Według niego, z polskim narodem łączy Białorusinów wielowiekowa historia. - Nie mamy nieuregulowanych terytorialnych i majątkowych roszczeń wobec siebie. Nigdy nie przypominaliśmy o okupacji przez Polskę znacznej części białoruskich terenów w latach 20. i 30. ubiegłego wieku. Jednak najwyraźniej przyszedł czas, żeby do tego tematu wrócić i szczegółowo go zbadać, angażując historyków i politologów, co na marginesie już rozpoczęliśmy – wyjaśnił białoruski lider.
MSZ Białorusi: Nie będziemy patrzeć przez palce na ataki
Szef MSZ Białorusi Uładzimir Makiej oświadczył po naradzie, że Łukaszenka wyraził poparcie dla rozwoju stosunków z sąsiednimi państwami, w tym z Polską, ale trzeba wziąć pod uwagę to, że stosunki powinny rozwijać się na konstruktywnych i sprawiedliwych fundamentach, z szacunkiem wobec wewnętrznego prawodawstwa Białorusi i międzynarodowych zobowiązań.
Minister zaznaczył, że Białoruś nie będzie patrzeć przez palce na destrukcyjne i niszczycielskie działania ze strony jakiegokolwiek państwa i udzieli adekwatnej odpowiedzi.
Szef MSZ przypomniał, że to nie Mińsk był inicjatorem zaostrzenia międzypaństwowych stosunków.
Wręcz przeciwnie, zawsze opowiadamy się za tym, żeby nasze stosunki rozwijały się na konstruktywnym i sprawiedliwym fundamencie. Pomimo naszych próśb, dotyczących destrukcyjnej działalności wielu organizacji znajdujących się na terenie Polski i niektórych krajów bałtyckich, nie otrzymaliśmy równie konstruktywnej odpowiedzi od naszych partnerów.

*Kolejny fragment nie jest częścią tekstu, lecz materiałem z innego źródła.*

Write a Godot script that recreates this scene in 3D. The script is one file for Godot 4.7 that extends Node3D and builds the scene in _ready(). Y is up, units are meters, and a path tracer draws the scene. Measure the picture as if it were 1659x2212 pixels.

Według niego Mińsk był zmuszony do podjęcia ostrych kroków tj. wydalenie dyplomatów z Brześcia i Grodna. Minister przypomniał, że było to związane z obchodami w szkole w Brześciu poświęconymi gloryfikacji „żołnierzy wyklętych”, którzy są w republice uważani za zbrodniarzy. – To, co nasi partnerzy próbują przedstawić w niektórych organizacjach międzynarodowych, że są jakieś szykany wobec mniejszości polskiej na Białorusi, jest absolutną nieprawdą - podsumował szef białoruskiego MSZ Uładzimir Makiej.